Actually I have more reasons for joining Fitness World. I got scared straight by what was probably the smallest gym in the western hemisphere. It was a community centre facility and it was so cramped, the one rowing machine they hade made me paranoid I'd bash my left elbow on a support pillar. It was so cramped, you have to grab your dumbells from the rack, then walk away somewhere in order to use them, because the flat benches are inches away. GREAT DESIGN, you turds. Try and spend some fucking money on your gym. Maybe oooh, knock down a wall to make some room, hm?

But this is what you get with the community centres... hit or miss. What dawned on me, finally, is for $5 - $10 more per month, I could have access to tons of new, well-maintained exercise equipment, buff plasti-smile trainers and staff and all the toned & curvy Kitsilano ass my wandering eyes can handle.

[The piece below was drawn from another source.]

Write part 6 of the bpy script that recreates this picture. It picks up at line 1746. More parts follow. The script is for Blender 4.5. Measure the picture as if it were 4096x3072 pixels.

And oh the ass is good. I'll talk more about that next time.

Wednesday, March 01, 2006

R.I.P. Gunther

My sister broke the news to me that her Siamese cat of over 10 years passed away rather suddenly this week. This put a good damper on my morning but I'm sure it is but a fraction of what she must be feeling today. He really was an intelligent, graceful and affectionate kitty cat in the short time that I knew him. It would have been great to see him again during my planned trip to Montreal this summer. Alas fate has other things in store for us.

I had a long rambly post scheduled for today, but in honour of our cute and faithful feline companion, I would like to dedicate a moment of silence to Gunther.

Good-bye Gunther. Wishing you great times on the flip side and all the heavenly catnip and kitty 'poon you can handle.